Task prompt
Count lines, not occurrences: give the number of lines holding the word "scene", and nothing besides.

Dataset section
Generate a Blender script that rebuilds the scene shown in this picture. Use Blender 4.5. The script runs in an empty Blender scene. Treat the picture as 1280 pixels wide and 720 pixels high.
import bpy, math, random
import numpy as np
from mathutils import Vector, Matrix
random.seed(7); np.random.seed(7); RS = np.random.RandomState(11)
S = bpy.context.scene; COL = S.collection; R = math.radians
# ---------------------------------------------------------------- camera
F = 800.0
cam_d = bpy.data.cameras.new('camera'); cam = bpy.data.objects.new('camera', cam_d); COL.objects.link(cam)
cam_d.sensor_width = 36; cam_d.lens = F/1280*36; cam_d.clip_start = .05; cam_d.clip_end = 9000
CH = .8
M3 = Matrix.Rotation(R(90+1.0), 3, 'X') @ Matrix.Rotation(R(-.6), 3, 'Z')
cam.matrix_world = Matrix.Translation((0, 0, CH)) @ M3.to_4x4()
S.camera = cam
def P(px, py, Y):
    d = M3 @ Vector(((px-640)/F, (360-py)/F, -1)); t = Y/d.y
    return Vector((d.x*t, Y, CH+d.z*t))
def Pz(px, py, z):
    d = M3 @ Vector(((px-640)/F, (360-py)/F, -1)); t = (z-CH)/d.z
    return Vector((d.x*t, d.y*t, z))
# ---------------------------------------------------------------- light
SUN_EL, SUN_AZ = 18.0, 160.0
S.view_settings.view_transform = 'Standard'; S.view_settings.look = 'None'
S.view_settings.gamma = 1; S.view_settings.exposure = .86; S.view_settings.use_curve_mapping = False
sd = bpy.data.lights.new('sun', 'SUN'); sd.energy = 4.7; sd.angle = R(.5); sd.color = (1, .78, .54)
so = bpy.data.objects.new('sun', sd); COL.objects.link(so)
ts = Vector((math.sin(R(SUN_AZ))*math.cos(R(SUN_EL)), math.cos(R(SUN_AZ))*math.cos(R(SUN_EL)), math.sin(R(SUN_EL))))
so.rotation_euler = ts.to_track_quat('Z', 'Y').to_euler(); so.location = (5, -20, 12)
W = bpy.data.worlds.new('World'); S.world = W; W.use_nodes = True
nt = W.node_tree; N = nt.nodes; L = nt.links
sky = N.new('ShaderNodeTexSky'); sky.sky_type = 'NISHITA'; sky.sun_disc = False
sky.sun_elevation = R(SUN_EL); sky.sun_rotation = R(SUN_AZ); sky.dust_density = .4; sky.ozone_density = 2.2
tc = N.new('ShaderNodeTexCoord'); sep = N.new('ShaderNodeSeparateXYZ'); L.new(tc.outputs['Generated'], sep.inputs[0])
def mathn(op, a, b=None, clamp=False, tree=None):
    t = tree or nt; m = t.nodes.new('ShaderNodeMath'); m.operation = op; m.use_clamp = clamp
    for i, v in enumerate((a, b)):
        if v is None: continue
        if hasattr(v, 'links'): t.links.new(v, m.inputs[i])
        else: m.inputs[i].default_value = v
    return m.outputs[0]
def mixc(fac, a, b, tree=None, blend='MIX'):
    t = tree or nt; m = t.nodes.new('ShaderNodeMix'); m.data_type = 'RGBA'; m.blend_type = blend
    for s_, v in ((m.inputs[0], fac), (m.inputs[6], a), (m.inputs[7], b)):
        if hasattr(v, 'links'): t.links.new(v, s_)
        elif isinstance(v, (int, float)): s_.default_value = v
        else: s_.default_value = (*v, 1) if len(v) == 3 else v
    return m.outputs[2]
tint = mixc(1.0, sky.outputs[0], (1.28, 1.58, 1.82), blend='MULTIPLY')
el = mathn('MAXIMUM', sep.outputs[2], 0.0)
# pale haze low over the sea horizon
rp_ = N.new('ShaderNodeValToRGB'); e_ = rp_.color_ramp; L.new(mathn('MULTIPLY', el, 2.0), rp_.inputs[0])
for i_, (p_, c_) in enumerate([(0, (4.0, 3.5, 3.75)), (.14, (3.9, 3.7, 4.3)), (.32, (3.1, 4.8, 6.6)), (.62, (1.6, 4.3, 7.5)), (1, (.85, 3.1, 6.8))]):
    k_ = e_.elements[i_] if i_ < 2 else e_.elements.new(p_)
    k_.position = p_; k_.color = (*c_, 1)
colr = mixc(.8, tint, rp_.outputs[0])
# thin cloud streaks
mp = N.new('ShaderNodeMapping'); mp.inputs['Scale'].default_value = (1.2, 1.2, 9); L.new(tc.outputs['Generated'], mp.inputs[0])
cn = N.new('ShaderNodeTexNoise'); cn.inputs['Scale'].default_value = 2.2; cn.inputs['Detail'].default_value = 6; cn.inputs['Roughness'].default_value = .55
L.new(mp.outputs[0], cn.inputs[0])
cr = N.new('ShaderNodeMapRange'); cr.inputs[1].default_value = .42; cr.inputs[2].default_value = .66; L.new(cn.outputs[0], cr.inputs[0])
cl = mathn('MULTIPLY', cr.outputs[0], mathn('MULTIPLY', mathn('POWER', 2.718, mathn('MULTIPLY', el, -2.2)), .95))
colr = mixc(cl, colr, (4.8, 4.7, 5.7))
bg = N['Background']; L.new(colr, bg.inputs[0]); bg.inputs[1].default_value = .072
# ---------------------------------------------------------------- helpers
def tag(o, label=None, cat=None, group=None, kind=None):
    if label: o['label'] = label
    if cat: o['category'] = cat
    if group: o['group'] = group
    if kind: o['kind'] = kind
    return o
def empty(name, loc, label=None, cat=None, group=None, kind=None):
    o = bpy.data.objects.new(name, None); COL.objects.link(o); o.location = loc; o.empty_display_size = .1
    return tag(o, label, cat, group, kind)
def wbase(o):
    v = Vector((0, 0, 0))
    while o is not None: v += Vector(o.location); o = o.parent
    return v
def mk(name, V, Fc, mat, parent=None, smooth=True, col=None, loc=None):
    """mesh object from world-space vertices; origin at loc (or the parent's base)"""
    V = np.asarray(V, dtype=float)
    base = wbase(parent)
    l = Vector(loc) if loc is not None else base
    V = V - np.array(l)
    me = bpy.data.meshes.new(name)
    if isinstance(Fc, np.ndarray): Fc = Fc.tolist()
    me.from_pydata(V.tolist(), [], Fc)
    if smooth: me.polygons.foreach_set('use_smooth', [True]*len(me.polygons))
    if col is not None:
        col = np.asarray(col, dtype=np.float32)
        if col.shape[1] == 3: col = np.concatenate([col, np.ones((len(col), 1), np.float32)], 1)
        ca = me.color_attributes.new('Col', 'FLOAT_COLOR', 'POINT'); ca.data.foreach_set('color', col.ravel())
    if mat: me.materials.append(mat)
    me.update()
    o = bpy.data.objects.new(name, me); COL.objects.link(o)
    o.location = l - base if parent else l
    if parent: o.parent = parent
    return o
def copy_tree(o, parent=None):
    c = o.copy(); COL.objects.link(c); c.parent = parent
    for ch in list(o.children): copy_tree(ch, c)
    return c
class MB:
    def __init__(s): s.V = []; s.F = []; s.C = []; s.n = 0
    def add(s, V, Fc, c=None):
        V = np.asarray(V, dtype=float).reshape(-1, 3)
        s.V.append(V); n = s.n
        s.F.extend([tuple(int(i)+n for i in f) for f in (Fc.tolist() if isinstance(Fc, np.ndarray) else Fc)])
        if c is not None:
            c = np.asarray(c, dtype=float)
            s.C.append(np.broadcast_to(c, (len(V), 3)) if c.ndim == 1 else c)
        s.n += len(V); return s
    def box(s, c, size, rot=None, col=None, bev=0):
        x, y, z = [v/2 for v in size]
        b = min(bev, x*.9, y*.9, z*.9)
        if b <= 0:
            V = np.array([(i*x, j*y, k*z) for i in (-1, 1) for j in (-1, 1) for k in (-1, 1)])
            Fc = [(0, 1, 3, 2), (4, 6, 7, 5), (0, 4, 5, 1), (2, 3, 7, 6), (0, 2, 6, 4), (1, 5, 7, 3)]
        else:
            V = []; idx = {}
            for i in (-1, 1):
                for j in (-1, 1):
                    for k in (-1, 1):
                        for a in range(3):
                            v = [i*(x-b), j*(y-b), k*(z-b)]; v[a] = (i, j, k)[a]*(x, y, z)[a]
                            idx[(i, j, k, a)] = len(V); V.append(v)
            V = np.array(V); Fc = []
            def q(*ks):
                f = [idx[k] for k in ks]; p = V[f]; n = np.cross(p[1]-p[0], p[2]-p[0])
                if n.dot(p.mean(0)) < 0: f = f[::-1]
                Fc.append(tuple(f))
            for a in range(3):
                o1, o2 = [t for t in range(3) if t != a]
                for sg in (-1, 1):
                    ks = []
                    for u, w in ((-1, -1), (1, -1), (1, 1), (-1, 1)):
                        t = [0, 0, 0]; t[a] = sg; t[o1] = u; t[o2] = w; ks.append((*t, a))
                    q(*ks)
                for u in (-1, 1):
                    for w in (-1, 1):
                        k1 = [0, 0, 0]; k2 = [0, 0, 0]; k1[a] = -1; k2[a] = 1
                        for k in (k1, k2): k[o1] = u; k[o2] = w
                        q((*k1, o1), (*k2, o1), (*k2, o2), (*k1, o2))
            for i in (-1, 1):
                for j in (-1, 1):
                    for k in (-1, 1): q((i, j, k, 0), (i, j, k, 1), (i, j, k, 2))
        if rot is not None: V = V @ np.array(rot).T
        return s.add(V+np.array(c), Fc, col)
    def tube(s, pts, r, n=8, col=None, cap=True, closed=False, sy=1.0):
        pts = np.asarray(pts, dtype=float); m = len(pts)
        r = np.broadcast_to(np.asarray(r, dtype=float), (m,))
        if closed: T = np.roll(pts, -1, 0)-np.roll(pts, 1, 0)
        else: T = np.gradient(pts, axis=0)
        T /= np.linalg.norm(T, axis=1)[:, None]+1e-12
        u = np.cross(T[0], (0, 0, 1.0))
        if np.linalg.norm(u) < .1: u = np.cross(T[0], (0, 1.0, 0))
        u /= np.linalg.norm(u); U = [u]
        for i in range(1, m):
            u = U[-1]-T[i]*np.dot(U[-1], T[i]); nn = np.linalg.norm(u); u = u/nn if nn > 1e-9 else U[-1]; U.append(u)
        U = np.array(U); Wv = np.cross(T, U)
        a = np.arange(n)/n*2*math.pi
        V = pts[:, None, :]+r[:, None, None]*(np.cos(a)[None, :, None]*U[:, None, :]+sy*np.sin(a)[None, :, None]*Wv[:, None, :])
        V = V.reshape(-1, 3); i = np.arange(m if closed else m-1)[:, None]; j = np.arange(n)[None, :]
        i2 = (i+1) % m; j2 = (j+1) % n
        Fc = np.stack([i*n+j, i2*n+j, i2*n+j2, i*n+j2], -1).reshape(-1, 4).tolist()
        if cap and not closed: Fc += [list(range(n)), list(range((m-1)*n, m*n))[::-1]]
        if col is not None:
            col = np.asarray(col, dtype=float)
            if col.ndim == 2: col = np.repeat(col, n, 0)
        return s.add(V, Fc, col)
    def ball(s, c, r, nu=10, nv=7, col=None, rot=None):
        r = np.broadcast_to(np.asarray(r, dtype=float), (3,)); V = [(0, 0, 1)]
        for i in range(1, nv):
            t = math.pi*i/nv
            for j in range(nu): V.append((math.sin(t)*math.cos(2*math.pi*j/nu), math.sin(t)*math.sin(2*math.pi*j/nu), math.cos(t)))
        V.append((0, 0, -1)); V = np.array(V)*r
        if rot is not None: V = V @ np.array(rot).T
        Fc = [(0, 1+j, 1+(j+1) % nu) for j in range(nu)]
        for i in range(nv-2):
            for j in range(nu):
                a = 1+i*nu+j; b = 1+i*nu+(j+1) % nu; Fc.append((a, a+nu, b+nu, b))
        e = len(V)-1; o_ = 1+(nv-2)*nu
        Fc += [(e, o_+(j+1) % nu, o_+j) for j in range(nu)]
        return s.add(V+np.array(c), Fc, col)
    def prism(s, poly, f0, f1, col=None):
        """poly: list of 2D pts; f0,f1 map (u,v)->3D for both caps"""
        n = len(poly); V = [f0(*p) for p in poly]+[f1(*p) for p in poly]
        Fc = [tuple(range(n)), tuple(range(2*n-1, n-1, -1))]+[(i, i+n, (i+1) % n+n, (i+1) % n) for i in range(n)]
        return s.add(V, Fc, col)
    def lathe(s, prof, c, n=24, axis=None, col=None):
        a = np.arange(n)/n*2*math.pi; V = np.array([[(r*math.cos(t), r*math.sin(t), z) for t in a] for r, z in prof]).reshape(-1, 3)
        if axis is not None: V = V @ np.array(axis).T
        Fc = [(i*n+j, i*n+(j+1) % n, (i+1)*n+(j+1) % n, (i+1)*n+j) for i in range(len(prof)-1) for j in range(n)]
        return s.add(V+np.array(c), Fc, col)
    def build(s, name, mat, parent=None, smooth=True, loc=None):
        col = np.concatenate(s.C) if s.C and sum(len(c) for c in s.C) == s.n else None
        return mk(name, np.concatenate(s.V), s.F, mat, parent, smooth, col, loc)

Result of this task
2